▸ **SET TASK**
Beginning with the first line below, please repeat the material exactly, ending with the line that includes "return w / (tm ** a * (1 - tm) ** b)".

▸ **PROVIDED DATA**

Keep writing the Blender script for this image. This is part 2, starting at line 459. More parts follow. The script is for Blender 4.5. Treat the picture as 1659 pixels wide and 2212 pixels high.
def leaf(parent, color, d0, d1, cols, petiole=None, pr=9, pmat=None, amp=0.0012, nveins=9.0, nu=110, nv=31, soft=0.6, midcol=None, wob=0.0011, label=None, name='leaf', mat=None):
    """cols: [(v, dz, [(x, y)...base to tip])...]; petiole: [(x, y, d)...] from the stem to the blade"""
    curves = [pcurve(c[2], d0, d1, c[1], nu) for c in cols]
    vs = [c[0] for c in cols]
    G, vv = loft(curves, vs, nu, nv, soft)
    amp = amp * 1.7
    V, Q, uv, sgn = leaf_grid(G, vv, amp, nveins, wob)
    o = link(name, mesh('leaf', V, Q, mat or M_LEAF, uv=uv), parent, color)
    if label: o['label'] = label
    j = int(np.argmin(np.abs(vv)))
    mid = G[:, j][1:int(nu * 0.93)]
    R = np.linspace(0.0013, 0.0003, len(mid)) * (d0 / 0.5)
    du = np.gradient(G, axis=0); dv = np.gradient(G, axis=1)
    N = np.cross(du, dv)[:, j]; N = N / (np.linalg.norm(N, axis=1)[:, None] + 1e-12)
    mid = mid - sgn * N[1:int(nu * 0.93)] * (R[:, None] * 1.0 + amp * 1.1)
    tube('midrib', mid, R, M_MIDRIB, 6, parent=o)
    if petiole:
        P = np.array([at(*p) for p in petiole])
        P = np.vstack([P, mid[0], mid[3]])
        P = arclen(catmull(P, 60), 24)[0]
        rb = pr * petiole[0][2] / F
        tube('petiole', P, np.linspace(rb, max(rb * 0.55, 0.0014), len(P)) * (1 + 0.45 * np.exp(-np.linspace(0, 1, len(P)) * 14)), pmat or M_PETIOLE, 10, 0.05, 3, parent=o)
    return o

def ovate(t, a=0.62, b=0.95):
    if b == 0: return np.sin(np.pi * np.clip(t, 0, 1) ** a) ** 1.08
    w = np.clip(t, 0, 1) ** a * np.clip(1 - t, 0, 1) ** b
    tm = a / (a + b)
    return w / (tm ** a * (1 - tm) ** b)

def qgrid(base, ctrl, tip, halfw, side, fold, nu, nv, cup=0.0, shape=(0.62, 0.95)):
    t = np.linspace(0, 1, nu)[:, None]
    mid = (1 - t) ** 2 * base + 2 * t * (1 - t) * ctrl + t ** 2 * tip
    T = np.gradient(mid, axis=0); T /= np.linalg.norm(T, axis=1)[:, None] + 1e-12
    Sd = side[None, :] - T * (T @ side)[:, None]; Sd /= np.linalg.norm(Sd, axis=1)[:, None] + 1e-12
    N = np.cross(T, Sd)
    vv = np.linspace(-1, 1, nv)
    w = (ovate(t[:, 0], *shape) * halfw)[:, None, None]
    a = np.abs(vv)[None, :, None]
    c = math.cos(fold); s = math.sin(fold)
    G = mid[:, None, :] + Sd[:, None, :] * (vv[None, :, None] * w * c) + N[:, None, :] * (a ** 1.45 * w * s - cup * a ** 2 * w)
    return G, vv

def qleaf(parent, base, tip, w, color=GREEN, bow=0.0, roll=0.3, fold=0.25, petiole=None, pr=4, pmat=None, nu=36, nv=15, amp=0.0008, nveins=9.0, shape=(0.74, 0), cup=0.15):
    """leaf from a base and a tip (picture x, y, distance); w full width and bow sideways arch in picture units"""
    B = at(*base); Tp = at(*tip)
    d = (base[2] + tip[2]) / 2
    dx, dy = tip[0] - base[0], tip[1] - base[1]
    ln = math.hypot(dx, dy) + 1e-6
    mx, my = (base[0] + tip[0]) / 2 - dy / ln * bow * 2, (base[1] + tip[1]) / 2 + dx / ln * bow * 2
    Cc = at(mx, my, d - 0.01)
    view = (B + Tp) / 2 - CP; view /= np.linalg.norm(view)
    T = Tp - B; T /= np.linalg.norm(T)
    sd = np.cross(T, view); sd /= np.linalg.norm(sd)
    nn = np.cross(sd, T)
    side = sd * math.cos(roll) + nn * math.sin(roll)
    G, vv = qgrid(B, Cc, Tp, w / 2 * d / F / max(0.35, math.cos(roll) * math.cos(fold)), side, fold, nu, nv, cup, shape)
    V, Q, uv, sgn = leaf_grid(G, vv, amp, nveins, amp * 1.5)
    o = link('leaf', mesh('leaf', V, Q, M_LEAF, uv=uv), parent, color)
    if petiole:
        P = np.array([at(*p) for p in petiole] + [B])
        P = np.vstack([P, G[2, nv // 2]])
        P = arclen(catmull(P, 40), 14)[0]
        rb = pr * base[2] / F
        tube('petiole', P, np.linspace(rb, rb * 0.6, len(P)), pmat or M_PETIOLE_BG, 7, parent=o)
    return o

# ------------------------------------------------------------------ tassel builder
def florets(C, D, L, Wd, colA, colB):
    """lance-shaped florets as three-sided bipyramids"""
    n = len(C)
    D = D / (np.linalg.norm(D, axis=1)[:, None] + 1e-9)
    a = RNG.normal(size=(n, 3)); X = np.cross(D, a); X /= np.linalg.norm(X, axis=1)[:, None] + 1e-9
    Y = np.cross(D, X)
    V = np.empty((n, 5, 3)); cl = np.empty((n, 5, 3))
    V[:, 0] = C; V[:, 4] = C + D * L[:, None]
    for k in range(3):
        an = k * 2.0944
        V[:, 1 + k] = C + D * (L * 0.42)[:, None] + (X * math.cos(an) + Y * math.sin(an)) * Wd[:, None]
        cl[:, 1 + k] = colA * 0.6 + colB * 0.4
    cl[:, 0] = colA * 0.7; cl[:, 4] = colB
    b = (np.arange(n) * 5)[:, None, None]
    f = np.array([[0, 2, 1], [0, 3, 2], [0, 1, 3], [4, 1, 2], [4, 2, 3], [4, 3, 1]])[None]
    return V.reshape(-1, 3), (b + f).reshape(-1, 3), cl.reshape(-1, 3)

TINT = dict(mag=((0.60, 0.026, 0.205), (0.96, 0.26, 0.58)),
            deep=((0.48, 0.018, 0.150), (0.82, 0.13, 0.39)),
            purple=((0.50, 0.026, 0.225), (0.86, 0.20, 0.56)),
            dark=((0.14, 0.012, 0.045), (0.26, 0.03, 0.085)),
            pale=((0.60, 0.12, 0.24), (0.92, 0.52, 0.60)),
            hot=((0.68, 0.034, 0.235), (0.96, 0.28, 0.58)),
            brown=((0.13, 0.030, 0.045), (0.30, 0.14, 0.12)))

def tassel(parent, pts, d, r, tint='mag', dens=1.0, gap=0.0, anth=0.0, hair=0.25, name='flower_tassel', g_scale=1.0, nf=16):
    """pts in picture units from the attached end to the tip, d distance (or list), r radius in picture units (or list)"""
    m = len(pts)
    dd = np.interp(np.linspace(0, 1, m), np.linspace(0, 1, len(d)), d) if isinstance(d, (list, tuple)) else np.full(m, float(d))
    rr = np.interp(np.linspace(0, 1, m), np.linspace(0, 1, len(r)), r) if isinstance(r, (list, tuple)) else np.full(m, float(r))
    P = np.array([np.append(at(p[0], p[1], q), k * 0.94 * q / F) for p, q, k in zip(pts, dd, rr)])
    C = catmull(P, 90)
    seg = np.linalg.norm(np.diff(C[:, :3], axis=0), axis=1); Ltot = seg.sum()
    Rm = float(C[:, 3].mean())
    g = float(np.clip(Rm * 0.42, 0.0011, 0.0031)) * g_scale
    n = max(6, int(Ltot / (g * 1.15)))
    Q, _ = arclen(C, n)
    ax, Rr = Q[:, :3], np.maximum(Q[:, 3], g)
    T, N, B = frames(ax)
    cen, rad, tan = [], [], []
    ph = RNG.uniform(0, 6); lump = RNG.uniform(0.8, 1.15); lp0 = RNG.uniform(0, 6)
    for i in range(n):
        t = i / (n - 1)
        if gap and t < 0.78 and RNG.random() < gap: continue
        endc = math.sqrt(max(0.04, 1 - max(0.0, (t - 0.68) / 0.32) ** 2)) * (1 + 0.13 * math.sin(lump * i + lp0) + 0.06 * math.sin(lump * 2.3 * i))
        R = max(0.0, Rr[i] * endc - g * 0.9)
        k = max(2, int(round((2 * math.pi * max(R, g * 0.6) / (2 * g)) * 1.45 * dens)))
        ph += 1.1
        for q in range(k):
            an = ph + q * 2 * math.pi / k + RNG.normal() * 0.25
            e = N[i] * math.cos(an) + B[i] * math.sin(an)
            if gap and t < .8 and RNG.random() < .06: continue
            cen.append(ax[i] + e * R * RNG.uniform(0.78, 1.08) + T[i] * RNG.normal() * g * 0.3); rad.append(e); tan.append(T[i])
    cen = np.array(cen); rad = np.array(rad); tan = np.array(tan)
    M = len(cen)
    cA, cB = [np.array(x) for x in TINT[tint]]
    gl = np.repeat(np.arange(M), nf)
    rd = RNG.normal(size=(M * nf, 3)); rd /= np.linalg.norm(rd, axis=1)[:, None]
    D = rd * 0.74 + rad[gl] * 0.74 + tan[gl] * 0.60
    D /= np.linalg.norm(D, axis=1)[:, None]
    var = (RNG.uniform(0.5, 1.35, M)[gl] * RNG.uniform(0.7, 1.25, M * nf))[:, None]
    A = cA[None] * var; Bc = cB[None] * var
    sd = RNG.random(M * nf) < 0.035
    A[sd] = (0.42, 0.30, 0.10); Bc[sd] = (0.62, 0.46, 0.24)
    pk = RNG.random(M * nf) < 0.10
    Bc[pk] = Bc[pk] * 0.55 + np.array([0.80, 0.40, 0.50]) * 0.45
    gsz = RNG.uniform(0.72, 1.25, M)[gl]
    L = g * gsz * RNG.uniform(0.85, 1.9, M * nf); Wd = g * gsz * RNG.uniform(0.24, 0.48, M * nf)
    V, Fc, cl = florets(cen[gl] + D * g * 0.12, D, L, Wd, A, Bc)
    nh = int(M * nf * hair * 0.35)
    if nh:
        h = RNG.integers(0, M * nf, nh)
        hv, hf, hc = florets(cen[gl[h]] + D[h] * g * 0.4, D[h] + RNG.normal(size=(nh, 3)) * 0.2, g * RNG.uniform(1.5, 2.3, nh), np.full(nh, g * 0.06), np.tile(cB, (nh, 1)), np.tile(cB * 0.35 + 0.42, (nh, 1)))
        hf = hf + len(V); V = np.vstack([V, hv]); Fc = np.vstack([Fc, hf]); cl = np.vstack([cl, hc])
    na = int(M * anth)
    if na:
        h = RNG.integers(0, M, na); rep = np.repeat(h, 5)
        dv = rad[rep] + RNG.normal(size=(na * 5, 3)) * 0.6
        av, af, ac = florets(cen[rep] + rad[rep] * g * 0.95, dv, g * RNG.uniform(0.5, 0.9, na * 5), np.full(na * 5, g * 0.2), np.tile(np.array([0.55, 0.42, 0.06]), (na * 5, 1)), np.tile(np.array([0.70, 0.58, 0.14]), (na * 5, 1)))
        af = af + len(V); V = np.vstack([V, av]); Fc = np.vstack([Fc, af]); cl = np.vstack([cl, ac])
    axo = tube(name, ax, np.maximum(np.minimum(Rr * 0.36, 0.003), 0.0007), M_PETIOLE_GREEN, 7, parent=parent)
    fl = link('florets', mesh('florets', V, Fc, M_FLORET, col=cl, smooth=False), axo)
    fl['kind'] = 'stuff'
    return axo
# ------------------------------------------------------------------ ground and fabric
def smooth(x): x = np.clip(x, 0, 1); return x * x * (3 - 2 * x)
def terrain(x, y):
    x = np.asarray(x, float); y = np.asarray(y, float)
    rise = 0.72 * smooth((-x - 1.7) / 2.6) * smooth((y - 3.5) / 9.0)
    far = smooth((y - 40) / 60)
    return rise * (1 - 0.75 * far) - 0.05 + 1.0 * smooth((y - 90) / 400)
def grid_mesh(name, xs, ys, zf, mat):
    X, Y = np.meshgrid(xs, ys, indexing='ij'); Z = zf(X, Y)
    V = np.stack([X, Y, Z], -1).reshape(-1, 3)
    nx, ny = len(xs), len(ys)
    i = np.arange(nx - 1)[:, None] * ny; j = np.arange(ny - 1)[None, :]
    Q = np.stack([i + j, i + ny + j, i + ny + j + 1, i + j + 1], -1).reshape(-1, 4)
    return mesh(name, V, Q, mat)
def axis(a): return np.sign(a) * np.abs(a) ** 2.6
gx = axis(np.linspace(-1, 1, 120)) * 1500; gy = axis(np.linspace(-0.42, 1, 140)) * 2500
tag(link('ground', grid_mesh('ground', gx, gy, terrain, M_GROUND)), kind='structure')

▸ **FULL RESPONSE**
Keep writing the Blender script for this image. This is part 2, starting at line 459. More parts follow. The script is for Blender 4.5. Treat the picture as 1659 pixels wide and 2212 pixels high.
def leaf(parent, color, d0, d1, cols, petiole=None, pr=9, pmat=None, amp=0.0012, nveins=9.0, nu=110, nv=31, soft=0.6, midcol=None, wob=0.0011, label=None, name='leaf', mat=None):
    """cols: [(v, dz, [(x, y)...base to tip])...]; petiole: [(x, y, d)...] from the stem to the blade"""
    curves = [pcurve(c[2], d0, d1, c[1], nu) for c in cols]
    vs = [c[0] for c in cols]
    G, vv = loft(curves, vs, nu, nv, soft)
    amp = amp * 1.7
    V, Q, uv, sgn = leaf_grid(G, vv, amp, nveins, wob)
    o = link(name, mesh('leaf', V, Q, mat or M_LEAF, uv=uv), parent, color)
    if label: o['label'] = label
    j = int(np.argmin(np.abs(vv)))
    mid = G[:, j][1:int(nu * 0.93)]
    R = np.linspace(0.0013, 0.0003, len(mid)) * (d0 / 0.5)
    du = np.gradient(G, axis=0); dv = np.gradient(G, axis=1)
    N = np.cross(du, dv)[:, j]; N = N / (np.linalg.norm(N, axis=1)[:, None] + 1e-12)
    mid = mid - sgn * N[1:int(nu * 0.93)] * (R[:, None] * 1.0 + amp * 1.1)
    tube('midrib', mid, R, M_MIDRIB, 6, parent=o)
    if petiole:
        P = np.array([at(*p) for p in petiole])
        P = np.vstack([P, mid[0], mid[3]])
        P = arclen(catmull(P, 60), 24)[0]
        rb = pr * petiole[0][2] / F
        tube('petiole', P, np.linspace(rb, max(rb * 0.55, 0.0014), len(P)) * (1 + 0.45 * np.exp(-np.linspace(0, 1, len(P)) * 14)), pmat or M_PETIOLE, 10, 0.05, 3, parent=o)
    return o

def ovate(t, a=0.62, b=0.95):
    if b == 0: return np.sin(np.pi * np.clip(t, 0, 1) ** a) ** 1.08
    w = np.clip(t, 0, 1) ** a * np.clip(1 - t, 0, 1) ** b
    tm = a / (a + b)
    return w / (tm ** a * (1 - tm) ** b)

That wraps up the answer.